Now this trend has not progressed to the extent that the objectification of women has, but what if it does? It could possibly be seen as positive—a way of contributing to the equality of the sexes: women are objectified all the time, so men being objectified only makes it fair and evens out the playing field. But it may not do that in entirety, men are still the gender with more power in American society. They are generally taken seriously in their fields even if they are attractive, and still enjoy equal opportunities and respect even if they are unattractive, whereas this may not be the case for women. But even if the objectification and emphasis on appearance of women and men were to reach equal levels, is it moral and humane to reduce anyone to the sum of their physical attributes instead of appreciating them for all their three dimensional qualities? Would the degradation of men make the degradation of women any better?

Our culture is just so obsessed with appearance, attractiveness, and desirability, that these things have come to matter more than personality, kindness, and character. It seems that years ago, people were more worried about their qualities and how to become a better person, whereas now, with the rise of the digital and social media ages, people worry about how they appear to others, and so people make resolutions to lose weight, put more effort into their appearances, and dress better. We as a culture have to stop the obsession over looks. We have to learn to look deeper into people and not stop at surface judgments. Though we may like it and find it pleasurable to be complimented and appreciated for our looks, those are fleeting. What really matters is what’s inside a person, their whole character, not only their “bootyful butts.”
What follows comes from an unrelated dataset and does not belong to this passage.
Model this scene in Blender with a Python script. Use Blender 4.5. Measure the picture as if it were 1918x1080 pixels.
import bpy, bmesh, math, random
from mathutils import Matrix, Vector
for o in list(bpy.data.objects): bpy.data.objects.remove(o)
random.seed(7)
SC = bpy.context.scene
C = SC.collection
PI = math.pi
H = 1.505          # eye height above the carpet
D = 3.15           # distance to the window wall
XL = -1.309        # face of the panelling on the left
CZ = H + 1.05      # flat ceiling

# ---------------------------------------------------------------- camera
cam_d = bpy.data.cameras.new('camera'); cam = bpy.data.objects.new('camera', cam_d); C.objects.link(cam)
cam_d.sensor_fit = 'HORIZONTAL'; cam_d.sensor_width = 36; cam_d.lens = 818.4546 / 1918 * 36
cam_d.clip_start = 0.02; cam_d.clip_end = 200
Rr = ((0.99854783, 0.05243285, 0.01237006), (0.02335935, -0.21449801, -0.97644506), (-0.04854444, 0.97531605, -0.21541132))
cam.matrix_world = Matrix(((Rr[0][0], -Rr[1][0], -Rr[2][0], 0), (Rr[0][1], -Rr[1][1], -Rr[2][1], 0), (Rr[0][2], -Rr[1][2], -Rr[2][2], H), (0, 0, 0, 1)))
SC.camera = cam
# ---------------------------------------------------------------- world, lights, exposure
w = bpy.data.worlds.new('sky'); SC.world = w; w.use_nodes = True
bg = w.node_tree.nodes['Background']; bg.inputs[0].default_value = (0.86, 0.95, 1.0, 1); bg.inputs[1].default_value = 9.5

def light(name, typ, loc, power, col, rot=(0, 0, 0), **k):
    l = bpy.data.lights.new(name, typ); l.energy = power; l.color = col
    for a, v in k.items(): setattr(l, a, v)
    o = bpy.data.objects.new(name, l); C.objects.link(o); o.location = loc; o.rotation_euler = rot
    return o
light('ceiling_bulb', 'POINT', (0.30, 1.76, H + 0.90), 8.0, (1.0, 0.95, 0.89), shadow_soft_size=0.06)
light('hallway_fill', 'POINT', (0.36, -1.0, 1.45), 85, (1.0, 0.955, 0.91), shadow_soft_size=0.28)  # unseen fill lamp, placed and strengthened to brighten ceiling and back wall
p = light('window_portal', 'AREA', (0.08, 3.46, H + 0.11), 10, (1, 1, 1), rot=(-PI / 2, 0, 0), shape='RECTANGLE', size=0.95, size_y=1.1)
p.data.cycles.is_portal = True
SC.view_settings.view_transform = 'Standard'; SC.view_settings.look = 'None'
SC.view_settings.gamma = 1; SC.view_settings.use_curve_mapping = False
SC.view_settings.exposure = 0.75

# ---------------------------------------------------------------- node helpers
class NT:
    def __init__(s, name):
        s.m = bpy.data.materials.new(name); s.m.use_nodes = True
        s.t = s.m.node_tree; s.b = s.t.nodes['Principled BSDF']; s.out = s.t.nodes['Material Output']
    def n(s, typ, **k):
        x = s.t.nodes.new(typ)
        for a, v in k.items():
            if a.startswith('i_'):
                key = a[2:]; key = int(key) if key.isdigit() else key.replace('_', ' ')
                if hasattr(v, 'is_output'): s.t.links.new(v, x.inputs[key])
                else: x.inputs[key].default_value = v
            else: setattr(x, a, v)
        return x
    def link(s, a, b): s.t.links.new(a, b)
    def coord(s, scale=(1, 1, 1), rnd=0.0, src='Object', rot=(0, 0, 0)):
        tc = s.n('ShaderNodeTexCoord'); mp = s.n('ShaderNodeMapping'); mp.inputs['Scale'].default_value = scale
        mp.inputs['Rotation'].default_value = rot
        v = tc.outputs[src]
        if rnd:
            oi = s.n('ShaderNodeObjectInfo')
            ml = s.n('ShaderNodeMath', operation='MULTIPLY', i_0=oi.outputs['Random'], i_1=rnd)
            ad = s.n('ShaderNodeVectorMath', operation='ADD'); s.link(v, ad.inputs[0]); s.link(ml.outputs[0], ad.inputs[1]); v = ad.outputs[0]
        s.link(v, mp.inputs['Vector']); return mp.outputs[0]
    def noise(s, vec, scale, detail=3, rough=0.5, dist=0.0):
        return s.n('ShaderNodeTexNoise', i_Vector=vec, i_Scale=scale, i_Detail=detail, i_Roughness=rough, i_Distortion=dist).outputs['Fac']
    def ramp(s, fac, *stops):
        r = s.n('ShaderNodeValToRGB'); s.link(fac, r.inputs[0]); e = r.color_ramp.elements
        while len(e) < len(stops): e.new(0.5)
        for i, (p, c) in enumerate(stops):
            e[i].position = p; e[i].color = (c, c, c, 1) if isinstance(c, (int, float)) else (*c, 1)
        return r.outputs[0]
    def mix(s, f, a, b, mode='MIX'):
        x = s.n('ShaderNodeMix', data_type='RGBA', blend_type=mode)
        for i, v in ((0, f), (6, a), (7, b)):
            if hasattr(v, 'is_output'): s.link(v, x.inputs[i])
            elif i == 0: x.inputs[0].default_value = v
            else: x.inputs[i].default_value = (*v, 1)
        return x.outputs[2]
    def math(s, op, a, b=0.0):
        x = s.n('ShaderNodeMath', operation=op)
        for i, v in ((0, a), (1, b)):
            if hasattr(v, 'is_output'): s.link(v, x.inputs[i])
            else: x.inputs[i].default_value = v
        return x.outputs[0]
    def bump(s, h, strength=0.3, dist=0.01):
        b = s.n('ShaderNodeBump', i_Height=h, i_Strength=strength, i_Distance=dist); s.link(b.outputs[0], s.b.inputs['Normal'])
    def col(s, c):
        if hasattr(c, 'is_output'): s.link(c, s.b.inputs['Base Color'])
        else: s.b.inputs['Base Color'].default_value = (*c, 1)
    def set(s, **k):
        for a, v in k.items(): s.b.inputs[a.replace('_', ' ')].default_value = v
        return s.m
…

In her article “Adolescent Girls’ Sexuality,” Deborah L. Tolman talks about how teenage girls are supposed to “‘perform’ sexual assertiveness,” and that sexual socialization “includes learning to find the ‘right’ people desirable.” In current American culture, it is normal for women to find extremely muscular, fit, and confident men attractive. It’s popular for them to obsess over baseball butts and soccer players’ abs, as well as to enjoy Channing Tatum’s dance moves and hang pictures of hot guys on their walls. Could all of these trends be a part of the sexual socialization of women–their following acceptable scripts in order to fit in? Or could this just be women embracing their sexuality, being proud and vocal of who they find attractive, and reveling in their sexual attraction? Tolman also brings up the latest tendency of women and girls to be seen as sexually aggressive, using examples of girls going crazy on spring breaks, engaging in threesomes, and performing sexual acts for cameras; Tolman also thinks that these behaviors may not be just for the females themselves, but that they may be “performing male sexual fantasies.”  Does the sexually aggressive objectification of male bodies by women actually stem from their own desires, or could it be a twisted way of seeming more sexual, and therefore more desirable, to males? Is the objectification of any person okay? Is there any way we can change the emphasis our culture has on physical appearance?